Bicycle Safety in Baltimore: Old-School vs. the Current Insanity

The Current Insanity

Currently, the City of Baltimore is in a fight over the ongoing development of costly, intrusive, and downright dangerous bicycle lanes. Started by former mayor Stephanie Rawlings-Blake, the idea was to create dedicated bicycle lanes in trendy neighborhoods, based on a misguided, poorly planned vision of Baltimore as a more bicycle-friendly and less car-driven city. [For news stories on the current situation, read or view the following:;;]

The results in the Charles Village/Remington neighborhoods have been decidedly mixed; those in Roland Park have been a little less problematic; while the proposed bike lanes in Canton are causing major disagreements between residents. Our current mayor, Catherine Pugh, is stuck in the middle of the fight.

As a dedicated Baltimore driver, I frequently travel from Northeast Baltimore to West Baltimore, using 29th Street (one-way west); my return trip from West Baltimore back to Northeast Baltimore takes me across 28th Street (one-way east). Occasionally, I also travel along some of the cross-streets of these two thoroughfares, in particular, to get to my doctor’s office on Remington Avenue. I can say unequivocally that the design of the Remington neighborhood bike lanes is a huge disaster(!), resulting in traffic backups because the right- and left-turn lanes from 28th or 29th Street onto side streets have been made too narrow to navigate; the series of poles that block the cars from the bicycle lane do not allow cars to turn easily. Pedestrians at the corners are no safer, either, having to navigate around the poles.

In addition, there’s a point on 28th Street (between Remington Avenue and Howard Street) where 2-lane traffic—on a curve—is suddenly, and without warning, reduced to one and a half lanes due to the bicycle poles. It’s a miracle that no cars have been involved in fender benders, or worse.

And one of our major four-lane, north-south streets (Maryland Avenue) has been turned upside down, with parking in the middle lane, bike lanes on both curb lanes, and effectively only one drivable lane! No thought was given to one basic safety need: curb access for (1) commercial/delivery trucks to their customers and (2) emergency vehicles (fire trucks, ambulances, or police vehicles).

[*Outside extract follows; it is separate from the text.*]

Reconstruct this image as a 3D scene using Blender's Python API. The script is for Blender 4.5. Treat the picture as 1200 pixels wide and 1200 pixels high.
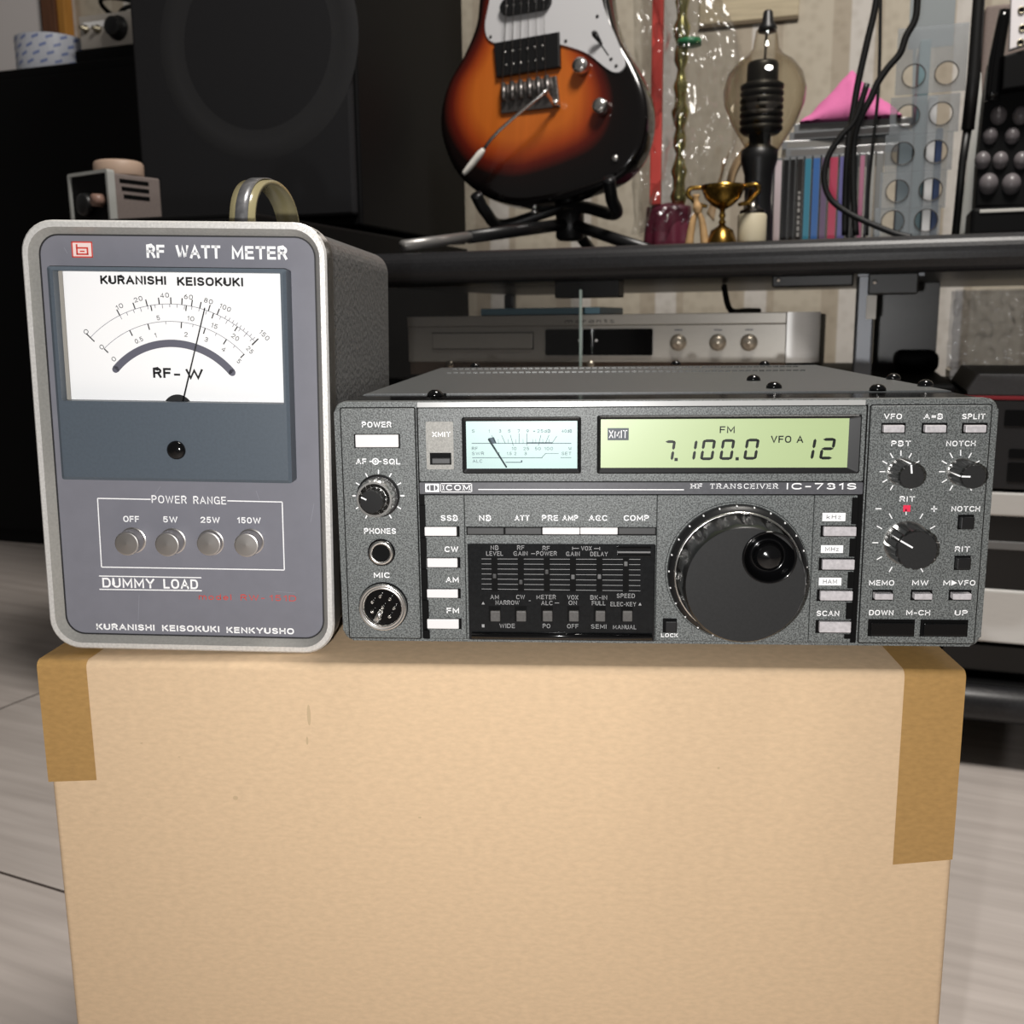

To make matters worse, I have never seen a bicyclist actually use the designated bike lanes on the streets I travel.

Old-School Baltimore Bike Safety

In 1960, when I was 7 years old, I got my first bicycle for Christmas. On December 31st of that year, I went to my neighborhood police station to register my bike, in compliance with the then-current laws of Baltimore City.


I received a registration card and a booklet detailing the bicycle rules of the road. One of the first rules was that a bicycle was to be ridden in the street—not on a sidewalk (once, I got a ticket from the police for riding my bike on the sidewalk, near my grandmother’s house!); and a cyclist was required to ride with car traffic, and not on the wrong side of the road. The booklet also had pictures of the correct hand signals for making a left or right turn, and for stopping (at stop signs or red lights). I was required to have a working headlight and either a bell or a horn mounted on my bike, along with reflectors on the wheels. At age 7, there was no way I’d be riding my bike at night, but I did have the required equipment. There was no such thing as a bicycle helmet in 1960 (just as cars were not yet required to have seat belts!) You were expected to follow the law!

By 1962, when my registration was to expire, the Baltimore City Police Department no longer administered this safety program.

It’s a Different World, Now, But….

I understand that the world has changed radically over the last 55 years. But what happened to common sense? To be sure, car drivers don’t even follow the rules of the road; I can’t tell you how many times a driver has blithely blown through an obviously red light, or made a turn without stopping at the corner with a stop sign in plain view (with no policeman in sight). So, in some respects, I can understand the desire of the 21st century cyclist to have dedicated bike lanes. But where are the cyclists? Why don’t I ever see them riding in droves in their lanes, or riding anywhere on the streets?

A couple of years ago, on a warm, Sunday afternoon with virtually no traffic at all, I was traveling down St. Paul Street, between 25th and 20th Streets, when I looked in my rearview mirror and saw something marvelous—a lone unicyclist, speeding down the middle of the middle lane, oblivious to everything but the joy of riding. I really wish I could’ve stopped and taken a picture. But with my luck, a Baltimore City Policeman would have pulled me over. For using my cellphone while driving.